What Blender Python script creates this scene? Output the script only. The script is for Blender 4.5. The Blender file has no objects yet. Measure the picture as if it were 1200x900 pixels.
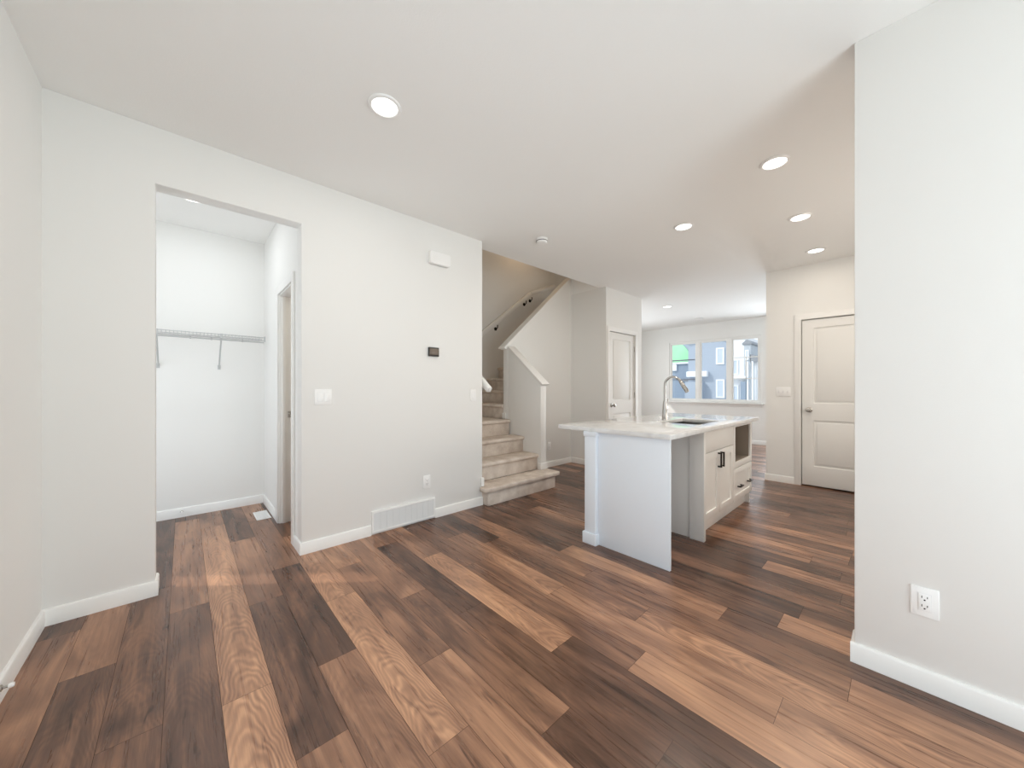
import bpy, bmesh, math, random
from mathutils import Vector, Matrix

# ------------------------------------------------------------------ camera, world, light, exposure
scene = bpy.context.scene
col = scene.collection
PI = math.pi
F_PX = 419.0                       # focal length in pixels of the 1200x900 frame
CAM_H = 1.21
HEAD = math.atan2(456.0, 419.0)    # heading measured from +X towards +Y
H = 2.74                           # ceiling height

cam_data = bpy.data.cameras.new('camera')
cam_data.sensor_fit = 'HORIZONTAL'
cam_data.sensor_width = 36.0
cam_data.lens = 36.0 * F_PX / 1200.0
cam_data.shift_y = 5.0 / 1200.0
cam_data.clip_start = 0.02
cam_data.clip_end = 300
cam = bpy.data.objects.new('camera', cam_data)
col.objects.link(cam)
cam.location = (0, 0, CAM_H)
cam.rotation_euler = (PI / 2, 0, HEAD - PI / 2)
scene.camera = cam

EXPOSURE = 0.05
SKY_STRENGTH = 1.3
SUN_STRENGTH = 1.8
REAR_W = 64.0        # daylight through the opening in the rear wall behind the camera
PATIO_W = 6.5       # daylight through the patio doorway in the left wall, beside the camera
ENTRY_W = 75.0      # unseen fill light added beside the front-room window for floor glare
SIDE_W = 34.0        # unseen fill light added at the front room's side wall
KITCHEN_W = 14.0     # unseen fill light added behind the kitchen wall
LAMP_W = 9.5         # each recessed ceiling light
NOOK_W = 3.6
MUD_W = 7.0        # unseen fill light added at the hidden end of the nook
UP_W = 3.2           # landing lamp up the stairs

scene.view_settings.view_transform = 'Standard'
scene.view_settings.look = 'None'
scene.view_settings.exposure = EXPOSURE
scene.view_settings.gamma = 1.0
scene.view_settings.use_curve_mapping = False
try:
    scene.cycles.use_denoising = True
    scene.cycles.max_bounces = 12
    scene.cycles.diffuse_bounces = 8
    scene.cycles.sample_clamp_indirect = 6.0
    scene.cycles.caustics_reflective = False
    scene.cycles.caustics_refractive = False
except Exception:
    pass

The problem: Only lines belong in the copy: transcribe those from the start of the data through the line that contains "from mathutils import Vector, Matrix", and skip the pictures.

Exercise answer:
What Blender Python script creates this scene? Output the script only. The script is for Blender 4.5. The Blender file has no objects yet. Measure the picture as if it were 1200x900 pixels.
import bpy, bmesh, math, random
from mathutils import Vector, Matrix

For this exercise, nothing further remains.